### [Raw data]
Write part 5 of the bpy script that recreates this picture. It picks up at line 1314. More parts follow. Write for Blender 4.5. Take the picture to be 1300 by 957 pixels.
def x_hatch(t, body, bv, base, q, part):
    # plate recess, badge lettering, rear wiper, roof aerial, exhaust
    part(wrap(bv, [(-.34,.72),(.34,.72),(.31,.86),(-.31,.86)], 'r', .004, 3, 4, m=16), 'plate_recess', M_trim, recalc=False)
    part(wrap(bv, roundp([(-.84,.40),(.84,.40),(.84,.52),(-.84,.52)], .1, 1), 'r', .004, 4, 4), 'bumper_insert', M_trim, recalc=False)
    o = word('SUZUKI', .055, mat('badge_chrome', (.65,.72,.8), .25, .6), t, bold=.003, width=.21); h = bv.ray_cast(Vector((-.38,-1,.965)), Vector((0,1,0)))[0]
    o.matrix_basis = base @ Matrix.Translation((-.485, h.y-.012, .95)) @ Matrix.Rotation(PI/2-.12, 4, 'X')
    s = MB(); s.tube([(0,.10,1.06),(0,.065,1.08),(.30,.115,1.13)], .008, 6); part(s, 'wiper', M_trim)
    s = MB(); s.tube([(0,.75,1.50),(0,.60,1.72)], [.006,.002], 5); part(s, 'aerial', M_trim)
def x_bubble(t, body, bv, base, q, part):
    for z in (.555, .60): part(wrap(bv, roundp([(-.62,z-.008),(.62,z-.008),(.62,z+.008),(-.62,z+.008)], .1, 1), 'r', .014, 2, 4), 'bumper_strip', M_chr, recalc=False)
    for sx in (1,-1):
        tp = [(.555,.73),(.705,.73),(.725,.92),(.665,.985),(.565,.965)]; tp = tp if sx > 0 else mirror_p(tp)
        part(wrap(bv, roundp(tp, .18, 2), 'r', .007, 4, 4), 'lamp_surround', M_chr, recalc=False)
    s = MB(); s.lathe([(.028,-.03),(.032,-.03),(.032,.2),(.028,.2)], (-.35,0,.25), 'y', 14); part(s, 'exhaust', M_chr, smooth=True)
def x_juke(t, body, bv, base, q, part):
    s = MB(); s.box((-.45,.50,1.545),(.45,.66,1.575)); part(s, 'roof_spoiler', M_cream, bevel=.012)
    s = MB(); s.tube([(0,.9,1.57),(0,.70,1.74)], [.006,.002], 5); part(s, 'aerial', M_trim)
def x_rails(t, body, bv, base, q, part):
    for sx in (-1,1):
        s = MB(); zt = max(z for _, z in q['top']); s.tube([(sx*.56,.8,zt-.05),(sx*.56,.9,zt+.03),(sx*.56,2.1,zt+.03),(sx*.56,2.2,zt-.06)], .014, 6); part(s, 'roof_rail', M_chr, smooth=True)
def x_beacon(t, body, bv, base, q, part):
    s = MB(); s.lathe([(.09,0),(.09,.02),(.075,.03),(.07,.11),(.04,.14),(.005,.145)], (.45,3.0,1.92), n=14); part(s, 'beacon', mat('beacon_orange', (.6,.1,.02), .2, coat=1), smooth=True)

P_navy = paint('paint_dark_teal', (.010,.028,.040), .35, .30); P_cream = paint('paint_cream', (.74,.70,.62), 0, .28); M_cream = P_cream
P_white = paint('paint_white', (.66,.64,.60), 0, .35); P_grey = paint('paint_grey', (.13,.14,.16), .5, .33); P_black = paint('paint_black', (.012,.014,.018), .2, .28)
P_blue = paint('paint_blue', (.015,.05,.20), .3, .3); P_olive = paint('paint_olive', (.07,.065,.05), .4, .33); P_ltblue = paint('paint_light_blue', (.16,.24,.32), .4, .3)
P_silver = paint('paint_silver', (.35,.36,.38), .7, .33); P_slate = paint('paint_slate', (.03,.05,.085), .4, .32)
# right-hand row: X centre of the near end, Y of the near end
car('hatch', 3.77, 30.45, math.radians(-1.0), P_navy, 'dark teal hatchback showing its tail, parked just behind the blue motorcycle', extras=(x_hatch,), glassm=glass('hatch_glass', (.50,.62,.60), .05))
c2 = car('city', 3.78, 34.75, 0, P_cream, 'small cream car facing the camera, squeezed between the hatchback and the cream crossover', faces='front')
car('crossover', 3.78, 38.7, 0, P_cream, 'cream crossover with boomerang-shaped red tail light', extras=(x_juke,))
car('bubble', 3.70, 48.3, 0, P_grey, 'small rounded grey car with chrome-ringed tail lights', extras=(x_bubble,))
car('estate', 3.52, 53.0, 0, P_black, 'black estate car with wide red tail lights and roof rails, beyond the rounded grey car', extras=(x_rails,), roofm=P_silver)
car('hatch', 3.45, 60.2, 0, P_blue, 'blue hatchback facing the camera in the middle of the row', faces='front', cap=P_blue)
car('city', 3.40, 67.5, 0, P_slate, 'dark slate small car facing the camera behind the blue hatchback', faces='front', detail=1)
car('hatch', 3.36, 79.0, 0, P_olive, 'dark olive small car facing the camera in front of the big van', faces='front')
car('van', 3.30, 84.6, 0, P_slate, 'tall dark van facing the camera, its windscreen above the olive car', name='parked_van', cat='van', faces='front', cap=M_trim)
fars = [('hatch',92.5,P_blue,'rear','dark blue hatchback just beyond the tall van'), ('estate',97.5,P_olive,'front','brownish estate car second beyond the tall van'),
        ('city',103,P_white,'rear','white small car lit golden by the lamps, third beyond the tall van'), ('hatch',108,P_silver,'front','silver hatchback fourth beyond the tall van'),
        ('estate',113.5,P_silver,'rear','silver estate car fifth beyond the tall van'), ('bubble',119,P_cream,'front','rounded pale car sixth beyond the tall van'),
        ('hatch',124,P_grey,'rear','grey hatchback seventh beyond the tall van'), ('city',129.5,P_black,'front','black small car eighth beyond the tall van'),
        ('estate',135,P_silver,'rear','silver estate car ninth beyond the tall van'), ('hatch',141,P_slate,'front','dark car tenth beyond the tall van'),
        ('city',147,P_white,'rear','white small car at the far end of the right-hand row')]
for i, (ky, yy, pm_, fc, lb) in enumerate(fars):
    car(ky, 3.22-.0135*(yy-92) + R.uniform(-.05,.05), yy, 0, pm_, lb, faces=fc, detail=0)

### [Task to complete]
Transcribe the whole listing with nothing added or left out.

### [Expected answer]
Write part 5 of the bpy script that recreates this picture. It picks up at line 1314. More parts follow. Write for Blender 4.5. Take the picture to be 1300 by 957 pixels.
def x_hatch(t, body, bv, base, q, part):
    # plate recess, badge lettering, rear wiper, roof aerial, exhaust
    part(wrap(bv, [(-.34,.72),(.34,.72),(.31,.86),(-.31,.86)], 'r', .004, 3, 4, m=16), 'plate_recess', M_trim, recalc=False)
    part(wrap(bv, roundp([(-.84,.40),(.84,.40),(.84,.52),(-.84,.52)], .1, 1), 'r', .004, 4, 4), 'bumper_insert', M_trim, recalc=False)
    o = word('SUZUKI', .055, mat('badge_chrome', (.65,.72,.8), .25, .6), t, bold=.003, width=.21); h = bv.ray_cast(Vector((-.38,-1,.965)), Vector((0,1,0)))[0]
    o.matrix_basis = base @ Matrix.Translation((-.485, h.y-.012, .95)) @ Matrix.Rotation(PI/2-.12, 4, 'X')
    s = MB(); s.tube([(0,.10,1.06),(0,.065,1.08),(.30,.115,1.13)], .008, 6); part(s, 'wiper', M_trim)
    s = MB(); s.tube([(0,.75,1.50),(0,.60,1.72)], [.006,.002], 5); part(s, 'aerial', M_trim)
def x_bubble(t, body, bv, base, q, part):
    for z in (.555, .60): part(wrap(bv, roundp([(-.62,z-.008),(.62,z-.008),(.62,z+.008),(-.62,z+.008)], .1, 1), 'r', .014, 2, 4), 'bumper_strip', M_chr, recalc=False)
    for sx in (1,-1):
        tp = [(.555,.73),(.705,.73),(.725,.92),(.665,.985),(.565,.965)]; tp = tp if sx > 0 else mirror_p(tp)
        part(wrap(bv, roundp(tp, .18, 2), 'r', .007, 4, 4), 'lamp_surround', M_chr, recalc=False)
    s = MB(); s.lathe([(.028,-.03),(.032,-.03),(.032,.2),(.028,.2)], (-.35,0,.25), 'y', 14); part(s, 'exhaust', M_chr, smooth=True)
def x_juke(t, body, bv, base, q, part):
    s = MB(); s.box((-.45,.50,1.545),(.45,.66,1.575)); part(s, 'roof_spoiler', M_cream, bevel=.012)
    s = MB(); s.tube([(0,.9,1.57),(0,.70,1.74)], [.006,.002], 5); part(s, 'aerial', M_trim)
def x_rails(t, body, bv, base, q, part):
    for sx in (-1,1):
        s = MB(); zt = max(z for _, z in q['top']); s.tube([(sx*.56,.8,zt-.05),(sx*.56,.9,zt+.03),(sx*.56,2.1,zt+.03),(sx*.56,2.2,zt-.06)], .014, 6); part(s, 'roof_rail', M_chr, smooth=True)
def x_beacon(t, body, bv, base, q, part):
    s = MB(); s.lathe([(.09,0),(.09,.02),(.075,.03),(.07,.11),(.04,.14),(.005,.145)], (.45,3.0,1.92), n=14); part(s, 'beacon', mat('beacon_orange', (.6,.1,.02), .2, coat=1), smooth=True)

P_navy = paint('paint_dark_teal', (.010,.028,.040), .35, .30); P_cream = paint('paint_cream', (.74,.70,.62), 0, .28); M_cream = P_cream
P_white = paint('paint_white', (.66,.64,.60), 0, .35); P_grey = paint('paint_grey', (.13,.14,.16), .5, .33); P_black = paint('paint_black', (.012,.014,.018), .2, .28)
P_blue = paint('paint_blue', (.015,.05,.20), .3, .3); P_olive = paint('paint_olive', (.07,.065,.05), .4, .33); P_ltblue = paint('paint_light_blue', (.16,.24,.32), .4, .3)
P_silver = paint('paint_silver', (.35,.36,.38), .7, .33); P_slate = paint('paint_slate', (.03,.05,.085), .4, .32)
# right-hand row: X centre of the near end, Y of the near end
car('hatch', 3.77, 30.45, math.radians(-1.0), P_navy, 'dark teal hatchback showing its tail, parked just behind the blue motorcycle', extras=(x_hatch,), glassm=glass('hatch_glass', (.50,.62,.60), .05))
c2 = car('city', 3.78, 34.75, 0, P_cream, 'small cream car facing the camera, squeezed between the hatchback and the cream crossover', faces='front')
car('crossover', 3.78, 38.7, 0, P_cream, 'cream crossover with boomerang-shaped red tail light', extras=(x_juke,))
car('bubble', 3.70, 48.3, 0, P_grey, 'small rounded grey car with chrome-ringed tail lights', extras=(x_bubble,))
car('estate', 3.52, 53.0, 0, P_black, 'black estate car with wide red tail lights and roof rails, beyond the rounded grey car', extras=(x_rails,), roofm=P_silver)
car('hatch', 3.45, 60.2, 0, P_blue, 'blue hatchback facing the camera in the middle of the row', faces='front', cap=P_blue)
car('city', 3.40, 67.5, 0, P_slate, 'dark slate small car facing the camera behind the blue hatchback', faces='front', detail=1)
car('hatch', 3.36, 79.0, 0, P_olive, 'dark olive small car facing the camera in front of the big van', faces='front')
car('van', 3.30, 84.6, 0, P_slate, 'tall dark van facing the camera, its windscreen above the olive car', name='parked_van', cat='van', faces='front', cap=M_trim)
fars = [('hatch',92.5,P_blue,'rear','dark blue hatchback just beyond the tall van'), ('estate',97.5,P_olive,'front','brownish estate car second beyond the tall van'),
        ('city',103,P_white,'rear','white small car lit golden by the lamps, third beyond the tall van'), ('hatch',108,P_silver,'front','silver hatchback fourth beyond the tall van'),
        ('estate',113.5,P_silver,'rear','silver estate car fifth beyond the tall van'), ('bubble',119,P_cream,'front','rounded pale car sixth beyond the tall van'),
        ('hatch',124,P_grey,'rear','grey hatchback seventh beyond the tall van'), ('city',129.5,P_black,'front','black small car eighth beyond the tall van'),
        ('estate',135,P_silver,'rear','silver estate car ninth beyond the tall van'), ('hatch',141,P_slate,'front','dark car tenth beyond the tall van'),
        ('city',147,P_white,'rear','white small car at the far end of the right-hand row')]
for i, (ky, yy, pm_, fc, lb) in enumerate(fars):
    car(ky, 3.22-.0135*(yy-92) + R.uniform(-.05,.05), yy, 0, pm_, lb, faces=fc, detail=0)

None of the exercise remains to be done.